**Instructions to follow:** Please output the data below exactly as given, starting at its first line and stopping after the line that contains "are in modules".

◆ ◆ ◆ ◆ ◆ ◆ ◆

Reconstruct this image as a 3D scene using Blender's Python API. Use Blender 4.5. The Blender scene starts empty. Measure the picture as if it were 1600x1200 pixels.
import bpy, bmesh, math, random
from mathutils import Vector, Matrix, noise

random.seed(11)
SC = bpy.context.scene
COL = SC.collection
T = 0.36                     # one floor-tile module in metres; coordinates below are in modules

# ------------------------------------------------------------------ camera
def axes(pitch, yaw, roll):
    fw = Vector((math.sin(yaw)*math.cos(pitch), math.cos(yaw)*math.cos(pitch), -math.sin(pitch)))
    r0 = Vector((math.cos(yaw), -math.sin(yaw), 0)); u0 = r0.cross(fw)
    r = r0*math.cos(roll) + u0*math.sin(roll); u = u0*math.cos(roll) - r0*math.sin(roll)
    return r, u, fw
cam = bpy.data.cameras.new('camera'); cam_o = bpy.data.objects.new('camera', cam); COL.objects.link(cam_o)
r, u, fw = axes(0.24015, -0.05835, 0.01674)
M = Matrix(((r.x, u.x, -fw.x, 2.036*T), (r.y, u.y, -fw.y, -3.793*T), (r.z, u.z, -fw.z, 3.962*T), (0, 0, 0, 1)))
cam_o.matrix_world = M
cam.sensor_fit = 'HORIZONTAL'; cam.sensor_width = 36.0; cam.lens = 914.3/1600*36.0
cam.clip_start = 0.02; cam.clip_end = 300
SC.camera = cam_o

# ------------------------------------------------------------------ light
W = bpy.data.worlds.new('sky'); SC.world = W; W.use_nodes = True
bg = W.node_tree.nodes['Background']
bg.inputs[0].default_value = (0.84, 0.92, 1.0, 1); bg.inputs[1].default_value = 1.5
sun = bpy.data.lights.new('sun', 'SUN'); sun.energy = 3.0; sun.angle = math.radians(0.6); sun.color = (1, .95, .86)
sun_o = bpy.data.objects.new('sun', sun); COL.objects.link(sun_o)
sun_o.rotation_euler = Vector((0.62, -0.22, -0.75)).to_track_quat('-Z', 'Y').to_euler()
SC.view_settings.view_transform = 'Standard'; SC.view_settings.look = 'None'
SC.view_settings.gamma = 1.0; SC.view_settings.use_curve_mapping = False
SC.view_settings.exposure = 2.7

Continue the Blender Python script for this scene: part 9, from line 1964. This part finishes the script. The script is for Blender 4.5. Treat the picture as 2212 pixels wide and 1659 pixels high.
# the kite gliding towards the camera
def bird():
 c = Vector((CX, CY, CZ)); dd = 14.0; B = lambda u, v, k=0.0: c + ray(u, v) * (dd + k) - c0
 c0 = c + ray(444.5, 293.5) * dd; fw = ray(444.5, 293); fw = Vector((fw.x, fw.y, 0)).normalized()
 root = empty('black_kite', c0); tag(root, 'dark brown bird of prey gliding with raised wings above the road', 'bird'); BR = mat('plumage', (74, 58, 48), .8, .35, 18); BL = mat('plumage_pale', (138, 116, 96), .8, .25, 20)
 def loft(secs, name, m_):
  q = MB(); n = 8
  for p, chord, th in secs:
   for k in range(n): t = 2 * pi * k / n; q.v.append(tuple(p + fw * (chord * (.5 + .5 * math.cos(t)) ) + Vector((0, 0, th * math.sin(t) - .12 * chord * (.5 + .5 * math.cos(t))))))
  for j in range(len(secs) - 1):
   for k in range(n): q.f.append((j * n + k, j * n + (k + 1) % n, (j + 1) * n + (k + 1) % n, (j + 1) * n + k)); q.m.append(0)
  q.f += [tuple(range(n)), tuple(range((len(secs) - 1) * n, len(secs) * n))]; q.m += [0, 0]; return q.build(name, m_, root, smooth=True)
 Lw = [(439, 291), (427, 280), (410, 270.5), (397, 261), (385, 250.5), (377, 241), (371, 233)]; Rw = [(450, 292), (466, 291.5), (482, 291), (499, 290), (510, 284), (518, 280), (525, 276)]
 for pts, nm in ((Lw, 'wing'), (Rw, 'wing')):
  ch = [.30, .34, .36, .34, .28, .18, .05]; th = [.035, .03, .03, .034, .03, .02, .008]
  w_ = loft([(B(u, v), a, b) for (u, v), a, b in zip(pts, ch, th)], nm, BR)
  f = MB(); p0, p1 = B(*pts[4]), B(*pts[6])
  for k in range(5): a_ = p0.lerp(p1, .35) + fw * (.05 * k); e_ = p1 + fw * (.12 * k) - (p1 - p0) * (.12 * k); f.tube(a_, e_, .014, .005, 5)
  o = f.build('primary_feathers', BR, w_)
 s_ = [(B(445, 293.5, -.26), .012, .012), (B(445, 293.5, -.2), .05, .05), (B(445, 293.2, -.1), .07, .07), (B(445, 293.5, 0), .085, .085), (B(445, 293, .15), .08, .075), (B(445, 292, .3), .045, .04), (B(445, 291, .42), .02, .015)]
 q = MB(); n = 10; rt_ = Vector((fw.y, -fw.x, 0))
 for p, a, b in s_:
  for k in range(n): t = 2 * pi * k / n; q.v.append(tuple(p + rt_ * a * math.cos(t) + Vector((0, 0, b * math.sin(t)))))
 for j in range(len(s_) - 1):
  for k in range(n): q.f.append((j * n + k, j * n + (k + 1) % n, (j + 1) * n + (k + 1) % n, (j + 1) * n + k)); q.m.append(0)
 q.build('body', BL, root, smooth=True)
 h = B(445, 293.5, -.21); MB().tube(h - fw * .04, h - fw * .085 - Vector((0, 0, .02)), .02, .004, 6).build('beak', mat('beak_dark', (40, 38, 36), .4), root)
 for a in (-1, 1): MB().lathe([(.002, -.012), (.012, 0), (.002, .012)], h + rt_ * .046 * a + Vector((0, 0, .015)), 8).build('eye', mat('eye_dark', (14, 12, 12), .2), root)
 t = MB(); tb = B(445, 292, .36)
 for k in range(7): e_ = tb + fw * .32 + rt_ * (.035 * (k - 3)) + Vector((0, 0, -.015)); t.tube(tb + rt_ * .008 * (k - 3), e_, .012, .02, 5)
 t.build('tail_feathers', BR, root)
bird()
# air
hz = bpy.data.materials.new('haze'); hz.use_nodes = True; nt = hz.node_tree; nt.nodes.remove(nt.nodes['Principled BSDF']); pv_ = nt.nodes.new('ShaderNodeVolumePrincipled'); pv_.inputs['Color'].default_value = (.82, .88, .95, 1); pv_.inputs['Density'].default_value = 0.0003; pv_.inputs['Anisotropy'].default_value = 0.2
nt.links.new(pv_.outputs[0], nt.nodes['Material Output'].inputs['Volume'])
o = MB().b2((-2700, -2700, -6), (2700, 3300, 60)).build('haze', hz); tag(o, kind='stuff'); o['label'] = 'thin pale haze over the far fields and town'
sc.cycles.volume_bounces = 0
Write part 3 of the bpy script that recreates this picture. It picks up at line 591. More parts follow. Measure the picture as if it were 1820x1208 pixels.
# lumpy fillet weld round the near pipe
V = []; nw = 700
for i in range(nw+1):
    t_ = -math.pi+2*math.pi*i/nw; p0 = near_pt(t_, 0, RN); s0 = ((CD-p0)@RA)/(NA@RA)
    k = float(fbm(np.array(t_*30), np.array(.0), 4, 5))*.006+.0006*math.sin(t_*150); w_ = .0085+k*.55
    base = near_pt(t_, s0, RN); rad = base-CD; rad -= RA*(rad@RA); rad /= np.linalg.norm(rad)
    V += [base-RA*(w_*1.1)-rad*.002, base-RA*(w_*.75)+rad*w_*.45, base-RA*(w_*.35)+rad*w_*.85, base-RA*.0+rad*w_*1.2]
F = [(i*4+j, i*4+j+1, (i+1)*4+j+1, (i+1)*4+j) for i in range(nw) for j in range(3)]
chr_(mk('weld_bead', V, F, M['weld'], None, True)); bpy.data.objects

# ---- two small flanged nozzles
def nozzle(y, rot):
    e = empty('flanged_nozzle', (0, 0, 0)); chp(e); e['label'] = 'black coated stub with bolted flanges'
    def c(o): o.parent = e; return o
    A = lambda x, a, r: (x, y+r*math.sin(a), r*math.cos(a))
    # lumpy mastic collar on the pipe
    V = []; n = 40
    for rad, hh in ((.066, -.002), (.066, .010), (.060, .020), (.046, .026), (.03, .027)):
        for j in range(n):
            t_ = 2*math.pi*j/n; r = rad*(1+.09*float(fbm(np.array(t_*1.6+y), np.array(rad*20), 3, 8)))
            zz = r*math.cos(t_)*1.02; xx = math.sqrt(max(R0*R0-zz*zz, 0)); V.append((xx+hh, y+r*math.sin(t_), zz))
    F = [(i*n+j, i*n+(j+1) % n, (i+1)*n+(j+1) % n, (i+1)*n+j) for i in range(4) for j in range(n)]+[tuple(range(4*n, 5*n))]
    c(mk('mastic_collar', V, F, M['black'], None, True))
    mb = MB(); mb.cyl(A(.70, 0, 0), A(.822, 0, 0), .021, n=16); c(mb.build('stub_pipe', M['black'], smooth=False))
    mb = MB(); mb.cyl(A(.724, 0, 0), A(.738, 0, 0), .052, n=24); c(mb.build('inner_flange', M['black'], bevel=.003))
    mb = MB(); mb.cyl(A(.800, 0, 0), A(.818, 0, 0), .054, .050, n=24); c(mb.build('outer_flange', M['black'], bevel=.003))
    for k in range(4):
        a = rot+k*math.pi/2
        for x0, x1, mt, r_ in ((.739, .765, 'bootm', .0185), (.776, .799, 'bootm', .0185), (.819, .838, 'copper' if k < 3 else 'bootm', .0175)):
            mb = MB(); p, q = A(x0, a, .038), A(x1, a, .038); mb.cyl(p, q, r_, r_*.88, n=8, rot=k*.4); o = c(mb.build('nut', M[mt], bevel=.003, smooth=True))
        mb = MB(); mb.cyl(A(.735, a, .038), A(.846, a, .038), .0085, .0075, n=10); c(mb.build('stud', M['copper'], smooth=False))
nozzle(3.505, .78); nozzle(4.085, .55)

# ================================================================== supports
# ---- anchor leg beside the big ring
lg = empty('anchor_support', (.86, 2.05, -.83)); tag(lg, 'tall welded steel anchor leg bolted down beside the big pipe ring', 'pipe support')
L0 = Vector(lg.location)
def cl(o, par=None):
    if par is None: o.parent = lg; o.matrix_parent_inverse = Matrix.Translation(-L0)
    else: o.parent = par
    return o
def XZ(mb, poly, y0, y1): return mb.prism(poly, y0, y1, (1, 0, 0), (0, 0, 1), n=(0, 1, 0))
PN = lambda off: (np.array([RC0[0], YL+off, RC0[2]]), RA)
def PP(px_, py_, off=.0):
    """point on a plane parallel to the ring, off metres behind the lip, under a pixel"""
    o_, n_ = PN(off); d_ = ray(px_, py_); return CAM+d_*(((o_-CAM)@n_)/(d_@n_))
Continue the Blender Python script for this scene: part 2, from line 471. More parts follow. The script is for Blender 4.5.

◆ ◆ ◆ ◆ ◆ ◆ ◆

**Solution for this exercise:**
Reconstruct this image as a 3D scene using Blender's Python API. Use Blender 4.5. The Blender scene starts empty. Measure the picture as if it were 1600x1200 pixels.
import bpy, bmesh, math, random
from mathutils import Vector, Matrix, noise

random.seed(11)
SC = bpy.context.scene
COL = SC.collection
T = 0.36                     # one floor-tile module in metres; coordinates below are in modules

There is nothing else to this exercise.